Request:
Starting at the first line of the data below, retype every line up to and including the one containing "SC.camera = cam".
-- begin --
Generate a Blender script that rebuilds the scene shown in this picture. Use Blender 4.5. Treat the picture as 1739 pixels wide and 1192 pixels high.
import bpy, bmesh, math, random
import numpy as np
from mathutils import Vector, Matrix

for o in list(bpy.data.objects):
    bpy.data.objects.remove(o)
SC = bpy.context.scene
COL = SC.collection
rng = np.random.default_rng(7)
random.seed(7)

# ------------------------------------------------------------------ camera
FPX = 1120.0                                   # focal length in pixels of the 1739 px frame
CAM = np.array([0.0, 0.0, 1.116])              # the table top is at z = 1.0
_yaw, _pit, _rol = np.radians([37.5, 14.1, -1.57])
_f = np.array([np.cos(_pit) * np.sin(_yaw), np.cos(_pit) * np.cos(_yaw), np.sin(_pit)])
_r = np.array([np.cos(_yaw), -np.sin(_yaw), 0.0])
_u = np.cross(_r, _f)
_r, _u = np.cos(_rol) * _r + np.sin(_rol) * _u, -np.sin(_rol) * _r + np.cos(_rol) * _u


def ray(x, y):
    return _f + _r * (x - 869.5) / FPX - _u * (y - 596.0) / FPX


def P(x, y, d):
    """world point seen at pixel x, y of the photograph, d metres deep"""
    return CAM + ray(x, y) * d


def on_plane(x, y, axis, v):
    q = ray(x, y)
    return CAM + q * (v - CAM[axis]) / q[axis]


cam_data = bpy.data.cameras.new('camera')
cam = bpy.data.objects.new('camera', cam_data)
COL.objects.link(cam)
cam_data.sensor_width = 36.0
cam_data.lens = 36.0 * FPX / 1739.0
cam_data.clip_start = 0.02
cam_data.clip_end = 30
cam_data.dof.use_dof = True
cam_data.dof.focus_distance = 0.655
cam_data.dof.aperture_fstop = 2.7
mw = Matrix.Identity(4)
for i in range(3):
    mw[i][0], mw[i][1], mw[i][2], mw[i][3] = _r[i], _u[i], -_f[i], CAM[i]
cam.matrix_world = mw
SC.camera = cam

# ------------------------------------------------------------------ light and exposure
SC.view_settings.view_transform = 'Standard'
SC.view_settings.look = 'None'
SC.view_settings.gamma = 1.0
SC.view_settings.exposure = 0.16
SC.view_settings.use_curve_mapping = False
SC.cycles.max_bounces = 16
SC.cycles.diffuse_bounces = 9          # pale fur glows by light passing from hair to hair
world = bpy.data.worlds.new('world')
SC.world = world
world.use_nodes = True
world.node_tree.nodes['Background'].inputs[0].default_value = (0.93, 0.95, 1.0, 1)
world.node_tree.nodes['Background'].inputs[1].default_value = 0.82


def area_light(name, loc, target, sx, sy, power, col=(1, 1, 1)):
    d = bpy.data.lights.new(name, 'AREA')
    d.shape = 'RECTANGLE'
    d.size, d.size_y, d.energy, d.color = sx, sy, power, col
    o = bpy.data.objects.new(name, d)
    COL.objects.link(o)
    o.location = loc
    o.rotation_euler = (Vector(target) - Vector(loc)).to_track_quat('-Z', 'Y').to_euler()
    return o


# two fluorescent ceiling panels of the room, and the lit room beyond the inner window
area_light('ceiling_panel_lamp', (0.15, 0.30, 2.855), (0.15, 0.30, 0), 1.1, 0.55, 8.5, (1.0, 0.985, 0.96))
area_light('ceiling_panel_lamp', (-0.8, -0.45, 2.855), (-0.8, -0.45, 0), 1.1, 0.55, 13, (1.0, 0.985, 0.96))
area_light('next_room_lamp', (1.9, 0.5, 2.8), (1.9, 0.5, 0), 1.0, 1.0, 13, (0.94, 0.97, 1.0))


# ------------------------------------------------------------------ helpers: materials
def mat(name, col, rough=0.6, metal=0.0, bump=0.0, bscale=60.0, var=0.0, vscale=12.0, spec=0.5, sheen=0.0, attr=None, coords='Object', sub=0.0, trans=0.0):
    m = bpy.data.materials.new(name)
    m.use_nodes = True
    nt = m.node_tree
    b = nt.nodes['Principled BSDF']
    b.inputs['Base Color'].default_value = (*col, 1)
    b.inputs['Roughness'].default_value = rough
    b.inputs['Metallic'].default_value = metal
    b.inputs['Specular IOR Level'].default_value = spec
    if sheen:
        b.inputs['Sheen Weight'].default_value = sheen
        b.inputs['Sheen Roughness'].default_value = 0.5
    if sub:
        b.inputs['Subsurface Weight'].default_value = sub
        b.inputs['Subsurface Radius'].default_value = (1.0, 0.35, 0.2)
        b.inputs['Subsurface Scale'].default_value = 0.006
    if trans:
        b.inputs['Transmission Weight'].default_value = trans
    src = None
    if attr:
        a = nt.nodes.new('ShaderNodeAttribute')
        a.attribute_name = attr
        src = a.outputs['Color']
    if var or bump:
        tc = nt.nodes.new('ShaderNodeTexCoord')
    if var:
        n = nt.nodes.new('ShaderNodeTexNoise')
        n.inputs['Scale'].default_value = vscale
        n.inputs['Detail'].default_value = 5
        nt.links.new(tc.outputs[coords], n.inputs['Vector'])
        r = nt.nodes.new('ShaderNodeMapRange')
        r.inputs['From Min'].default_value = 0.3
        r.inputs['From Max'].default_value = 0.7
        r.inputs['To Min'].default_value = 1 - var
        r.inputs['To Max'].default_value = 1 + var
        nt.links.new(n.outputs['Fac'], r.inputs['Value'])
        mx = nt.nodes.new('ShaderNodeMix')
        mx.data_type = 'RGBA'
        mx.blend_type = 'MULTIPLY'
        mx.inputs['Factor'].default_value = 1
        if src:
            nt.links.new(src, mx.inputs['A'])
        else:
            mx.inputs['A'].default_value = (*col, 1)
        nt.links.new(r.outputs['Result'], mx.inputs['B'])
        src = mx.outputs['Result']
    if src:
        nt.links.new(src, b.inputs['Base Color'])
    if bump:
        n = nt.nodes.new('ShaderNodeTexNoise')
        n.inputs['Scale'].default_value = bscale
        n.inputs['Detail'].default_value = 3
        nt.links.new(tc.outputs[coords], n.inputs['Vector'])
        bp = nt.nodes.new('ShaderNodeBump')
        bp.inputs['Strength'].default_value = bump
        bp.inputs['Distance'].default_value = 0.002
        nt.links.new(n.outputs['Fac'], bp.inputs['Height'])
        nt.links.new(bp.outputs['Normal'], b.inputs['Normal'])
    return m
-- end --
Response:
Generate a Blender script that rebuilds the scene shown in this picture. Use Blender 4.5. Treat the picture as 1739 pixels wide and 1192 pixels high.
import bpy, bmesh, math, random
import numpy as np
from mathutils import Vector, Matrix

for o in list(bpy.data.objects):
    bpy.data.objects.remove(o)
SC = bpy.context.scene
COL = SC.collection
rng = np.random.default_rng(7)
random.seed(7)

# ------------------------------------------------------------------ camera
FPX = 1120.0                                   # focal length in pixels of the 1739 px frame
CAM = np.array([0.0, 0.0, 1.116])              # the table top is at z = 1.0
_yaw, _pit, _rol = np.radians([37.5, 14.1, -1.57])
_f = np.array([np.cos(_pit) * np.sin(_yaw), np.cos(_pit) * np.cos(_yaw), np.sin(_pit)])
_r = np.array([np.cos(_yaw), -np.sin(_yaw), 0.0])
_u = np.cross(_r, _f)
_r, _u = np.cos(_rol) * _r + np.sin(_rol) * _u, -np.sin(_rol) * _r + np.cos(_rol) * _u


def ray(x, y):
    return _f + _r * (x - 869.5) / FPX - _u * (y - 596.0) / FPX


def P(x, y, d):
    """world point seen at pixel x, y of the photograph, d metres deep"""
    return CAM + ray(x, y) * d


def on_plane(x, y, axis, v):
    q = ray(x, y)
    return CAM + q * (v - CAM[axis]) / q[axis]


cam_data = bpy.data.cameras.new('camera')
cam = bpy.data.objects.new('camera', cam_data)
COL.objects.link(cam)
cam_data.sensor_width = 36.0
cam_data.lens = 36.0 * FPX / 1739.0
cam_data.clip_start = 0.02
cam_data.clip_end = 30
cam_data.dof.use_dof = True
cam_data.dof.focus_distance = 0.655
cam_data.dof.aperture_fstop = 2.7
mw = Matrix.Identity(4)
for i in range(3):
    mw[i][0], mw[i][1], mw[i][2], mw[i][3] = _r[i], _u[i], -_f[i], CAM[i]
cam.matrix_world = mw
SC.camera = cam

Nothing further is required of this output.